Prompt => Quote the data below in full, minus the images.
####
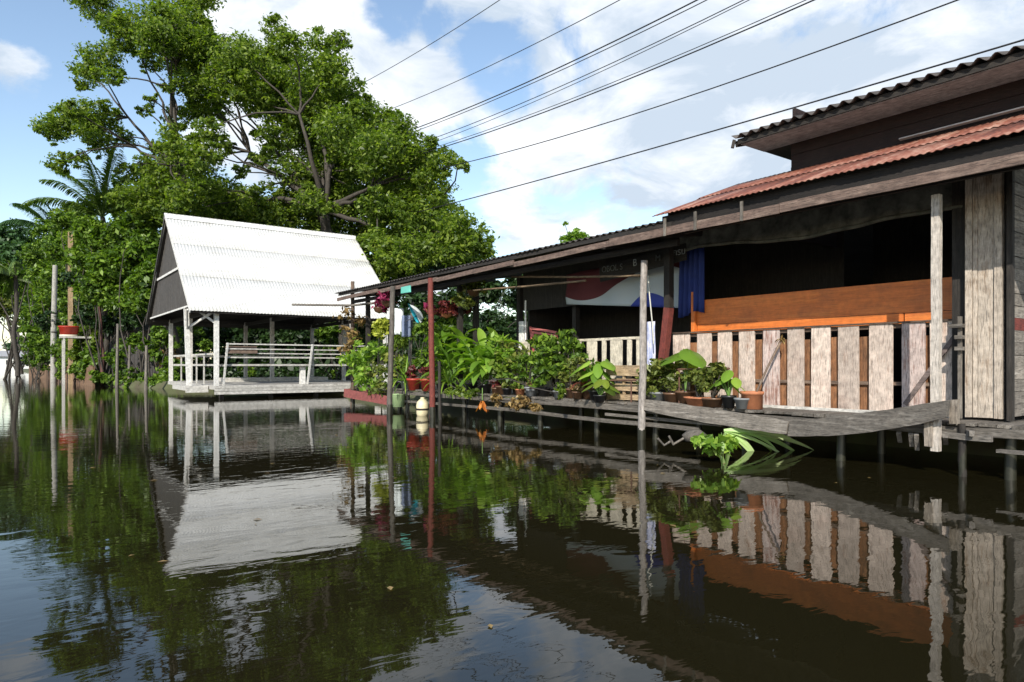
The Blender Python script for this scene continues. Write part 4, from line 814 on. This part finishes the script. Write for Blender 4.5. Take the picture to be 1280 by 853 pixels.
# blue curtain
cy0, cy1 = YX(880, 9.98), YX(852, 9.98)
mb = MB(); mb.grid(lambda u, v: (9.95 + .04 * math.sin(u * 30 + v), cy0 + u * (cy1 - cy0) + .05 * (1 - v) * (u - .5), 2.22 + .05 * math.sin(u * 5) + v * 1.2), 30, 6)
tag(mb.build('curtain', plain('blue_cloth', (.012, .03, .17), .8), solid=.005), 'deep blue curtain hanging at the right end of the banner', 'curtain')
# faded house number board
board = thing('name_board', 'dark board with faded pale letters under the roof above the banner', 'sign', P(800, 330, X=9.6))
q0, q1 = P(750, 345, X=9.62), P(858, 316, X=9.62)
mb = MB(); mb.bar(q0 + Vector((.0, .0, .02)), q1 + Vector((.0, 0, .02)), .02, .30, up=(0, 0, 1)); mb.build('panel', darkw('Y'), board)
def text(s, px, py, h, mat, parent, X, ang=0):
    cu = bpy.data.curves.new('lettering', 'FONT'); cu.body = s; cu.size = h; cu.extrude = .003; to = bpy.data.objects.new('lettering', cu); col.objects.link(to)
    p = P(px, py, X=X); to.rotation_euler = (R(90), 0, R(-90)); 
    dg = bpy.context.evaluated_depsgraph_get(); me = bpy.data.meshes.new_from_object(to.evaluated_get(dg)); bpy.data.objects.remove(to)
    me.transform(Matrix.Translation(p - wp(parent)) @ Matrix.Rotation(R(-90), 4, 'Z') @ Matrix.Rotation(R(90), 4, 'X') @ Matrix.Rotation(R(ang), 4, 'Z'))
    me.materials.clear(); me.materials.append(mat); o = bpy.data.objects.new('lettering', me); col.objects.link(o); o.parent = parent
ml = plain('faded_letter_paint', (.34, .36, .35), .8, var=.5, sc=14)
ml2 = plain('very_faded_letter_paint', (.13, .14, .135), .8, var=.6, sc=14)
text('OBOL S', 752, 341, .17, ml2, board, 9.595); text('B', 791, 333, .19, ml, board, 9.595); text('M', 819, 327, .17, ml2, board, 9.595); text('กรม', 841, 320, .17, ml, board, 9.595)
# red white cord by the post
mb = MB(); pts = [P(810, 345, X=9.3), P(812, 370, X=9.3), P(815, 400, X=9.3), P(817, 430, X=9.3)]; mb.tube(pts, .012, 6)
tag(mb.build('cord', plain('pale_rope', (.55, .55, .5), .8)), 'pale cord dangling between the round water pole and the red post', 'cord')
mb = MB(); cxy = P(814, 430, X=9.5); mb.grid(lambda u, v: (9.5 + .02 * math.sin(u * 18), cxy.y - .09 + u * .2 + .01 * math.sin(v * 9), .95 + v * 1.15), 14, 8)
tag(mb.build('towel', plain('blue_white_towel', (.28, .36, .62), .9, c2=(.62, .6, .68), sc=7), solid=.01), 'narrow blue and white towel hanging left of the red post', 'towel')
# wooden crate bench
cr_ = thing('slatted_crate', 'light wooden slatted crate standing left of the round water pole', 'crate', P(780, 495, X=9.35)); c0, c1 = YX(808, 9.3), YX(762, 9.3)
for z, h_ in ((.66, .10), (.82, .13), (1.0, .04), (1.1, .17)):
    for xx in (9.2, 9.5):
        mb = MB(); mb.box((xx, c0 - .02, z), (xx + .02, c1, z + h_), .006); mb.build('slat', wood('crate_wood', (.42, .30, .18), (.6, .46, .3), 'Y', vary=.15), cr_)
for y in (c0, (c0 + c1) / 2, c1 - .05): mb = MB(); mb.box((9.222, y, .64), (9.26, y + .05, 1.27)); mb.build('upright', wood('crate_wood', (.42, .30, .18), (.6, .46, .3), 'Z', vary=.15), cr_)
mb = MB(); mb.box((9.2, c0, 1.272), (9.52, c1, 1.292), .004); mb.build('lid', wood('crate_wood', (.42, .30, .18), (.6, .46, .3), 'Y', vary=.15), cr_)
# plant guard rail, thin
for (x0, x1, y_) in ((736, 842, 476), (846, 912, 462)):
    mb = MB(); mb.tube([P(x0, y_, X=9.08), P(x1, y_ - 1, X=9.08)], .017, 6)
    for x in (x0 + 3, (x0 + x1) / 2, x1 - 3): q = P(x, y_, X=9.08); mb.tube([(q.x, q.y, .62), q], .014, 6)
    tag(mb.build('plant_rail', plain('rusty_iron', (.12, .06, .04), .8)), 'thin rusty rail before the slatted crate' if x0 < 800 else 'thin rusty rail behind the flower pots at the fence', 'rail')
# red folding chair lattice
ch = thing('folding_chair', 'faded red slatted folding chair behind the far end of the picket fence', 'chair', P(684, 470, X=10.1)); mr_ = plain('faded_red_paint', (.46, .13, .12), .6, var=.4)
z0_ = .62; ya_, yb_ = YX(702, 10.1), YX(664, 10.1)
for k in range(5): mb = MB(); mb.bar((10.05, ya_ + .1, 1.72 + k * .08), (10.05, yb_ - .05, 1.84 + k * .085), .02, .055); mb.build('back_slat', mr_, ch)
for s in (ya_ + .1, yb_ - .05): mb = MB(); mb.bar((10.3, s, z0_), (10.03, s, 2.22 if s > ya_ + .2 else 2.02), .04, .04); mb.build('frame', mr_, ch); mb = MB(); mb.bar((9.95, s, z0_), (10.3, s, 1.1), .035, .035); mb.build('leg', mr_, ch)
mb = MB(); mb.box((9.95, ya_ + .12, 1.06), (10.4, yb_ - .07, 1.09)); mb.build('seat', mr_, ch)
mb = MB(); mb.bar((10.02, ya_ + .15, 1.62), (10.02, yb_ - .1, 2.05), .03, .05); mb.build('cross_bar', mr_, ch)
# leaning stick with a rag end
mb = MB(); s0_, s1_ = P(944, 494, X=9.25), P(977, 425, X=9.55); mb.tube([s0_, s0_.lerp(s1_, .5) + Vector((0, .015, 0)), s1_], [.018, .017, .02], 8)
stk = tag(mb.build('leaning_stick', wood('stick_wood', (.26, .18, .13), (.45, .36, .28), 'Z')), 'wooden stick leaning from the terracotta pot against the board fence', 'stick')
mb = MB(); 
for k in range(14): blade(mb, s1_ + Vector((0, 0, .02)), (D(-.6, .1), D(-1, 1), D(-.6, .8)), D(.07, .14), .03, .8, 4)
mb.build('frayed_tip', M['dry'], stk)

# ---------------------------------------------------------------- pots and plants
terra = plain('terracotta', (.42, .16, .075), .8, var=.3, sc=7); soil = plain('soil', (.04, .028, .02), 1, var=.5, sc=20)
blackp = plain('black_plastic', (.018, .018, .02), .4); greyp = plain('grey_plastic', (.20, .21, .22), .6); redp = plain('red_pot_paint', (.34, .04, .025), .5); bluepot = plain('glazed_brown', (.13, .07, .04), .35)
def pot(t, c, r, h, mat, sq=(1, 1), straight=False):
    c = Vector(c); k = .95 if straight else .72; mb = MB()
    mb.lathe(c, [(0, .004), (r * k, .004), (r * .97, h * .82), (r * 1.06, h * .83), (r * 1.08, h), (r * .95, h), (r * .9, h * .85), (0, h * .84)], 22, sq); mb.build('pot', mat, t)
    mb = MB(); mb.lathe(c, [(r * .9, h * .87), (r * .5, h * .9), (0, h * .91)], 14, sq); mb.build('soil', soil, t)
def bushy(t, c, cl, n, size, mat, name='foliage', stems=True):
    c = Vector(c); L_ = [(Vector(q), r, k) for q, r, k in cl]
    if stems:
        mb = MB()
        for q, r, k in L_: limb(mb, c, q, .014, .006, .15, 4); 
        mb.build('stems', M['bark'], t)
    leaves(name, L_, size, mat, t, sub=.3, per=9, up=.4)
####
Output for this exercise =>
The Blender Python script for this scene continues. Write part 4, from line 814 on. This part finishes the script. Write for Blender 4.5. Take the picture to be 1280 by 853 pixels.
# blue curtain
cy0, cy1 = YX(880, 9.98), YX(852, 9.98)
mb = MB(); mb.grid(lambda u, v: (9.95 + .04 * math.sin(u * 30 + v), cy0 + u * (cy1 - cy0) + .05 * (1 - v) * (u - .5), 2.22 + .05 * math.sin(u * 5) + v * 1.2), 30, 6)
tag(mb.build('curtain', plain('blue_cloth', (.012, .03, .17), .8), solid=.005), 'deep blue curtain hanging at the right end of the banner', 'curtain')
# faded house number board
board = thing('name_board', 'dark board with faded pale letters under the roof above the banner', 'sign', P(800, 330, X=9.6))
q0, q1 = P(750, 345, X=9.62), P(858, 316, X=9.62)
mb = MB(); mb.bar(q0 + Vector((.0, .0, .02)), q1 + Vector((.0, 0, .02)), .02, .30, up=(0, 0, 1)); mb.build('panel', darkw('Y'), board)
def text(s, px, py, h, mat, parent, X, ang=0):
    cu = bpy.data.curves.new('lettering', 'FONT'); cu.body = s; cu.size = h; cu.extrude = .003; to = bpy.data.objects.new('lettering', cu); col.objects.link(to)
    p = P(px, py, X=X); to.rotation_euler = (R(90), 0, R(-90)); 
    dg = bpy.context.evaluated_depsgraph_get(); me = bpy.data.meshes.new_from_object(to.evaluated_get(dg)); bpy.data.objects.remove(to)
    me.transform(Matrix.Translation(p - wp(parent)) @ Matrix.Rotation(R(-90), 4, 'Z') @ Matrix.Rotation(R(90), 4, 'X') @ Matrix.Rotation(R(ang), 4, 'Z'))
    me.materials.clear(); me.materials.append(mat); o = bpy.data.objects.new('lettering', me); col.objects.link(o); o.parent = parent
ml = plain('faded_letter_paint', (.34, .36, .35), .8, var=.5, sc=14)
ml2 = plain('very_faded_letter_paint', (.13, .14, .135), .8, var=.6, sc=14)
text('OBOL S', 752, 341, .17, ml2, board, 9.595); text('B', 791, 333, .19, ml, board, 9.595); text('M', 819, 327, .17, ml2, board, 9.595); text('กรม', 841, 320, .17, ml, board, 9.595)
# red white cord by the post
mb = MB(); pts = [P(810, 345, X=9.3), P(812, 370, X=9.3), P(815, 400, X=9.3), P(817, 430, X=9.3)]; mb.tube(pts, .012, 6)
tag(mb.build('cord', plain('pale_rope', (.55, .55, .5), .8)), 'pale cord dangling between the round water pole and the red post', 'cord')
mb = MB(); cxy = P(814, 430, X=9.5); mb.grid(lambda u, v: (9.5 + .02 * math.sin(u * 18), cxy.y - .09 + u * .2 + .01 * math.sin(v * 9), .95 + v * 1.15), 14, 8)
tag(mb.build('towel', plain('blue_white_towel', (.28, .36, .62), .9, c2=(.62, .6, .68), sc=7), solid=.01), 'narrow blue and white towel hanging left of the red post', 'towel')
# wooden crate bench
cr_ = thing('slatted_crate', 'light wooden slatted crate standing left of the round water pole', 'crate', P(780, 495, X=9.35)); c0, c1 = YX(808, 9.3), YX(762, 9.3)
for z, h_ in ((.66, .10), (.82, .13), (1.0, .04), (1.1, .17)):
    for xx in (9.2, 9.5):
        mb = MB(); mb.box((xx, c0 - .02, z), (xx + .02, c1, z + h_), .006); mb.build('slat', wood('crate_wood', (.42, .30, .18), (.6, .46, .3), 'Y', vary=.15), cr_)
for y in (c0, (c0 + c1) / 2, c1 - .05): mb = MB(); mb.box((9.222, y, .64), (9.26, y + .05, 1.27)); mb.build('upright', wood('crate_wood', (.42, .30, .18), (.6, .46, .3), 'Z', vary=.15), cr_)
mb = MB(); mb.box((9.2, c0, 1.272), (9.52, c1, 1.292), .004); mb.build('lid', wood('crate_wood', (.42, .30, .18), (.6, .46, .3), 'Y', vary=.15), cr_)
# plant guard rail, thin
for (x0, x1, y_) in ((736, 842, 476), (846, 912, 462)):
    mb = MB(); mb.tube([P(x0, y_, X=9.08), P(x1, y_ - 1, X=9.08)], .017, 6)
    for x in (x0 + 3, (x0 + x1) / 2, x1 - 3): q = P(x, y_, X=9.08); mb.tube([(q.x, q.y, .62), q], .014, 6)
    tag(mb.build('plant_rail', plain('rusty_iron', (.12, .06, .04), .8)), 'thin rusty rail before the slatted crate' if x0 < 800 else 'thin rusty rail behind the flower pots at the fence', 'rail')
# red folding chair lattice
ch = thing('folding_chair', 'faded red slatted folding chair behind the far end of the picket fence', 'chair', P(684, 470, X=10.1)); mr_ = plain('faded_red_paint', (.46, .13, .12), .6, var=.4)
z0_ = .62; ya_, yb_ = YX(702, 10.1), YX(664, 10.1)
for k in range(5): mb = MB(); mb.bar((10.05, ya_ + .1, 1.72 + k * .08), (10.05, yb_ - .05, 1.84 + k * .085), .02, .055); mb.build('back_slat', mr_, ch)
for s in (ya_ + .1, yb_ - .05): mb = MB(); mb.bar((10.3, s, z0_), (10.03, s, 2.22 if s > ya_ + .2 else 2.02), .04, .04); mb.build('frame', mr_, ch); mb = MB(); mb.bar((9.95, s, z0_), (10.3, s, 1.1), .035, .035); mb.build('leg', mr_, ch)
mb = MB(); mb.box((9.95, ya_ + .12, 1.06), (10.4, yb_ - .07, 1.09)); mb.build('seat', mr_, ch)
mb = MB(); mb.bar((10.02, ya_ + .15, 1.62), (10.02, yb_ - .1, 2.05), .03, .05); mb.build('cross_bar', mr_, ch)
# leaning stick with a rag end
mb = MB(); s0_, s1_ = P(944, 494, X=9.25), P(977, 425, X=9.55); mb.tube([s0_, s0_.lerp(s1_, .5) + Vector((0, .015, 0)), s1_], [.018, .017, .02], 8)
stk = tag(mb.build('leaning_stick', wood('stick_wood', (.26, .18, .13), (.45, .36, .28), 'Z')), 'wooden stick leaning from the terracotta pot against the board fence', 'stick')
mb = MB(); 
for k in range(14): blade(mb, s1_ + Vector((0, 0, .02)), (D(-.6, .1), D(-1, 1), D(-.6, .8)), D(.07, .14), .03, .8, 4)
mb.build('frayed_tip', M['dry'], stk)

# ---------------------------------------------------------------- pots and plants
terra = plain('terracotta', (.42, .16, .075), .8, var=.3, sc=7); soil = plain('soil', (.04, .028, .02), 1, var=.5, sc=20)
blackp = plain('black_plastic', (.018, .018, .02), .4); greyp = plain('grey_plastic', (.20, .21, .22), .6); redp = plain('red_pot_paint', (.34, .04, .025), .5); bluepot = plain('glazed_brown', (.13, .07, .04), .35)
def pot(t, c, r, h, mat, sq=(1, 1), straight=False):
    c = Vector(c); k = .95 if straight else .72; mb = MB()
    mb.lathe(c, [(0, .004), (r * k, .004), (r * .97, h * .82), (r * 1.06, h * .83), (r * 1.08, h), (r * .95, h), (r * .9, h * .85), (0, h * .84)], 22, sq); mb.build('pot', mat, t)
    mb = MB(); mb.lathe(c, [(r * .9, h * .87), (r * .5, h * .9), (0, h * .91)], 14, sq); mb.build('soil', soil, t)
def bushy(t, c, cl, n, size, mat, name='foliage', stems=True):
    c = Vector(c); L_ = [(Vector(q), r, k) for q, r, k in cl]
    if stems:
        mb = MB()
        for q, r, k in L_: limb(mb, c, q, .014, .006, .15, 4); 
        mb.build('stems', M['bark'], t)
    leaves(name, L_, size, mat, t, sub=.3, per=9, up=.4)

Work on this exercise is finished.